Former students team up to honor Trapani with professorship

Friends, colleagues and former students of John M. Trapani came together on Thursday (Nov. 1) to honor the longtime A. B. Freeman School of Business faculty member with the establishment of an endowed professorship in his name.

Trapani Professorship
John M. Trapani III, left, watches as Freeman School Dean Ira Solomon announces the establishment of an endowed professorship in his name.

Spearheaded by Stacey M. Berger (A&S ’76, MBA ’78) and David A. Sislen (A&S ’76), two of Trapani’s former students, the John M. Trapani III Professorship in Business Administration will support the teaching and scholarship of an outstanding early-career faculty member.

In announcing the professorship, Freeman School Dean Ira Solomon praised Trapani, the Streiffer Chair of International Finance and executive director of the Goldring Institute of International Business, for a career that has combined outstanding teaching with institutional leadership, most significantly partnering with universities around the world to expand the Freeman name and develop innovative new programs.

“As much as anybody—and maybe more than anybody—John has been an institution builder over the time he has been here at the Freeman School,” said Solomon. “I’ve traveled with John to South America, Central America and Asia, and I’ve had people tell me first hand. John has played a vivid role in the lifeblood of many individuals and institutions around the globe.”

Berger and Sislen helped raise more than $100,000 to fund the professorship, but the former classmates said that was a small price to pay to honor the man whose teaching and mentorship played such a significant role in their lives.

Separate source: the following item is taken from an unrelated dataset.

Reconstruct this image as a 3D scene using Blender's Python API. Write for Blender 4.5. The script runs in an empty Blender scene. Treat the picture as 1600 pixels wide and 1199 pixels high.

“I was not necessarily the most motivated student when I came here to Tulane,” said Sislen, president and managing director of Bristol Capital Corp. in Bethesda, Md. “Until I found John’s class and discovered an interest that sparked something I cared about—something that explained the world to me—I would have continued to be an undistinguished student. It was not only finding a topic that was exciting to me but also a guy, someone who could get me through the bizarre elements of economic theory, that really changed my direction in life and gave me that motivation.”

Trapani Professorship
Trapani, center, with former students Stacey Berger, left, and Dave Sislen, who led an effort to raise more than $100,000 for a professorship in Trapani's honor.

“John was an extraordinary professor and we really enjoyed the experience and the feel in his class and what he taught us beyond economics,” added Berger, executive vice president of PNC Real Estate - Midland Loan Services in Washington D.C. “It’s an honor and privilege for us to be able to give John the tribute that he deserves for what he contributed to Dave and I personally and what he’s contributed to the Freeman School and Tulane University.”

In acknowledging the professorship, Trapani shared some humorous recollections of Berger and Sislen and reflected on the meaning of being honored by former students.

“There are many accolades we get in academia, but to be recognized by your former students in my mind is really the highest accolade of all,” Trapani said. “It’s my hope that the Trapani professorship will be used to nurture education as a personalized sharing relationship between students and faculty in the same way that I’ve had the fortune to experience here at Tulane.”